As we move ahead in the implementation stage, the SIRG must encourage tangible progress on all of the Santiago commitments. The general public, legislators and civil society groups across the hemisphere will expect this, and indeed deserve nothing less than our best efforts.

However, we must bear in mind that not all themes will progress at the same pace. Some themes have an ongoing process already in place -- in some instances, as legacies from the Miami Summit -- and are already being implemented, both nationally and multilaterally. In such cases, the SIRG's role can be to monitor progress by receiving reports by Responsible Co-ordinators and regional organisations involved in implementation.

Other themes -- including themes which were introduced in Santiago -- will require a more concerted and active effort on the part of the SIRG to encourage progress.

Canada believes that the OAS and other regional organisations, international organisations and international financial institutions have a natural role to play in the advancement of work on summit themes. We believe that the SIRG should encourage these organisations to contribute to efforts to implement the action plan.

In Santiago, leaders called upon the OAS in a number of instances to support the work of governments in the implementation of action plan commitments. The SIRG should continue to encourage the OAS to meet the challenges our leaders set out in Santiago.

In fact, Canada would also like to recognise the excellent work the OAS has already undertaken since the summit.

Since Santiago, the OAS has been extremely active, encouraging and sponsoring an unprecedented level of implementation activities. Education and labour Ministerials have been held under the auspices of the CIDI; an ISP meeting was held in Jamaica; the OAS trade unit continues to support the FTAA negotiations; and an OAS office of summit follow up has been established. These activities emphasise that we are all working on a common, hemispheric agenda.

These, and other activities, demonstrate the extremely strong commitment of the OAS to this process, one which the SIRG should recognise and applaud.

The FTAA process is continuing to work along a separate but parallel track. Since Canada is currently chair of the trade negotiations committee, I would like to provide you with a brief update on that process.

As you are aware, the negotiations for the FTAA were launched at the second summit of the americas in santiago in april and, in june, the first meeting of the trade negotiations committee (tnc) was held in buenos aires.

Work programmes have been established for the nine negotiating groups and three addressing horizontal issues: electronic commerce, the participation of civil society and the interests of small economies.

The first round of meetings of each of these groups took place in Miami in September and October. Efforts are also on-going to establish the administrative secretariat in Miami.

We are pleased with the progress that has been made so far. In spite of a few inevitable teething pains, the process is 'on track'.

The second meeting of the TNC will take place December 2-3 in Paramaribo, Suriname. At this meeting, the TNC will review the results of, and clarify any matters that have arisen in, the negotiations to date. A second round of negotiations will follow, beginning in early January 1999.

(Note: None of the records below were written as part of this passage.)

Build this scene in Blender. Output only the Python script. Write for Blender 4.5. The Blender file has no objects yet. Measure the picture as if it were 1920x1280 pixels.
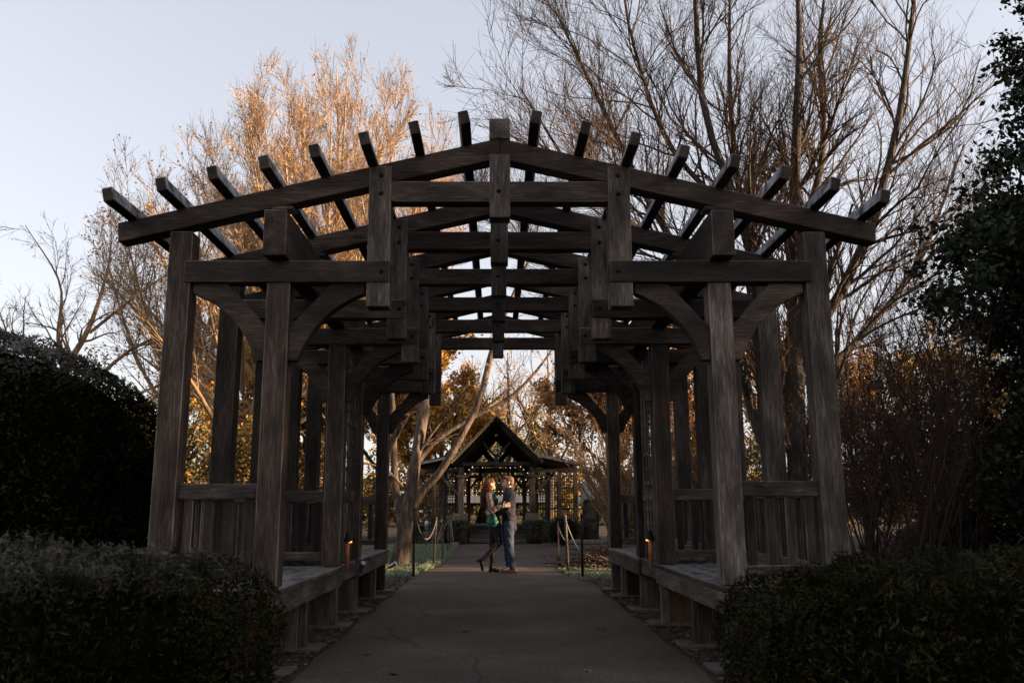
import bpy, bmesh, math, random
import numpy as np
from mathutils import Vector, Matrix
R = math.radians
rng = np.random.default_rng(7)
random.seed(7)
sc = bpy.context.scene
col = sc.collection
# ------------------------------------------------------------------ camera, sky, sun, exposure
cam = bpy.data.cameras.new('camera')
camo = bpy.data.objects.new('camera', cam); col.objects.link(camo); sc.camera = camo
cam.sensor_width = 36; cam.lens = 36 * 1617.3 / 1920
cam.clip_end = 900
PITCH, YAW, ROLL = 0.1923, -0.0191, -0.0055
camo.matrix_world = (Matrix.Translation((-0.034, 0, 1.15)) @ Matrix.Rotation(YAW, 4, 'Z')
                     @ Matrix.Rotation(math.pi / 2 + PITCH, 4, 'X') @ Matrix.Rotation(ROLL, 4, 'Z'))
cam.dof.use_dof = True; cam.dof.focus_distance = 16.5; cam.dof.aperture_fstop = 3.2
SUN_EL, SUN_AZ = R(8.5), R(97)          # azimuth measured from +Y (view direction) towards +X
world = bpy.data.worlds.new('World'); sc.world = world; world.use_nodes = True
wn = world.node_tree; bg = wn.nodes['Background']
sky = wn.nodes.new('ShaderNodeTexSky'); sky.sky_type = 'NISHITA'; sky.sun_disc = False
sky.sun_elevation = SUN_EL; sky.sun_rotation = SUN_AZ
sky.air_density = 1.0; sky.dust_density = 1.6; sky.ozone_density = 1.6
hs = wn.nodes.new('ShaderNodeHueSaturation'); hs.inputs['Saturation'].default_value = 0.53
gm = wn.nodes.new('ShaderNodeGamma'); gm.inputs[1].default_value = 0.52
tn = wn.nodes.new('ShaderNodeMix'); tn.data_type = 'RGBA'; tn.blend_type = 'MULTIPLY'; tn.inputs[0].default_value = 1
tn.inputs[7].default_value = (1.27, 1.20, 1.235, 1)
wn.links.new(sky.outputs[0], gm.inputs[0]); wn.links.new(gm.outputs[0], hs.inputs['Color']); wn.links.new(hs.outputs[0], tn.inputs[6]); wn.links.new(tn.outputs[2], bg.inputs[0])
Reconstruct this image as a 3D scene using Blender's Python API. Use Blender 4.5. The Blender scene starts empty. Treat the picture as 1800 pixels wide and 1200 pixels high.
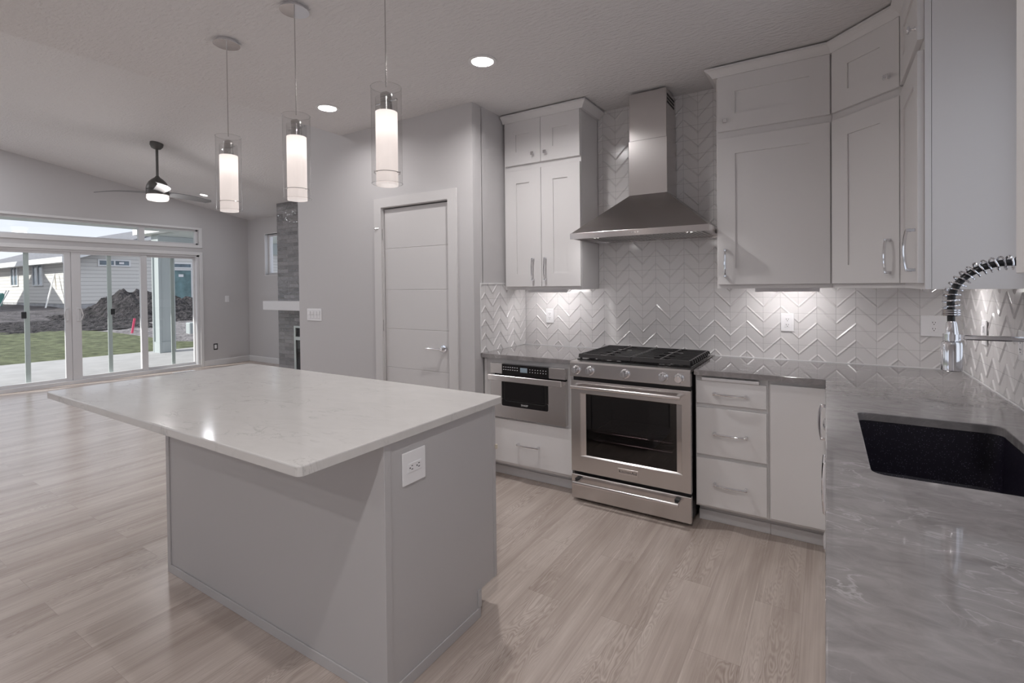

The TNC will then meet in the spring in Bolivia and likely again once or twice in Canada in the run up to the trade ministerial that we will host in the fall.

Canada's overall objective during our chairmanship is to get the detailed negotiations off to a strong start in all subject areas and collectively define and achieve "concrete progress" by the year 2000.

The focus of the negotiations at this early stage will be on business facilitation issues, such as customs procedures, and efforts to develop a collective process of consultation with civil society. The first meeting of the committee of government representatives on the participation of civil society was held last week, and agreed on a process for soliciting written submissions on civil society. Canada will continue to be interim chair of this committee, until a permanent chair is selected.

Canada would like to emphasise the value of consulting civil society throughout the summit process.

At the Santiago summit, leaders called upon governments to promote the participation of civil society, and gave the OAS a clear mandate to assist in this process.

One positive model, as we see it, has been that of the Bolivia summit on sustainable development (December 1996)

The Bolivia summit action plan supported the full integration of civil society into the design and implementation of sustainable development policies, and tasked the OAS to develop the Inter-American strategy for public participation (ISP). The ISP currently operates out of the unit for sustainable development and environment.

To ensure that the ISP was open to input from civil society, a unique advisory structure was created: the project advisory committee (PAC) consists of government representatives and civil society members representing various civil society sectors, and government representatives serve as national focal points to disseminate information within the country. Information is also disseminated through a network of NGOs.

Consideration could be given to expanding this idea to include other areas of focus for the hemisphere.

We are here today to take stock of the excellent work that has been done since Santiago. And we should be proud of our achievements. However, there is always room for improvement.

It is necessary, throughout the summit process, to demonstrate real progress on issues. There is a need for the SIRG to focus on action items as they are being examined hemispherically, and to continue to have an early harvest. There is an ongoing need to bring institutions into this process, and to encourage a results-oriented approach, which will bring greater credibility to the whole process

Finally, there is a need for the SIRG to look at ways it can work better together. We must co-ordinate among ourselves, and with our regional institutions, and begin to think, as a group, about what kind of monitoring mechanism we should have in place.

An efficient, productive SIRG, in co-operation with regional organisations and other groups active in the hemisphere, will bolster our hemispheric priorities, and enable the hemisphere to meet its goals.

With both governmental and non-governmental hemispheric actors working together, our leaders' vision can become reality.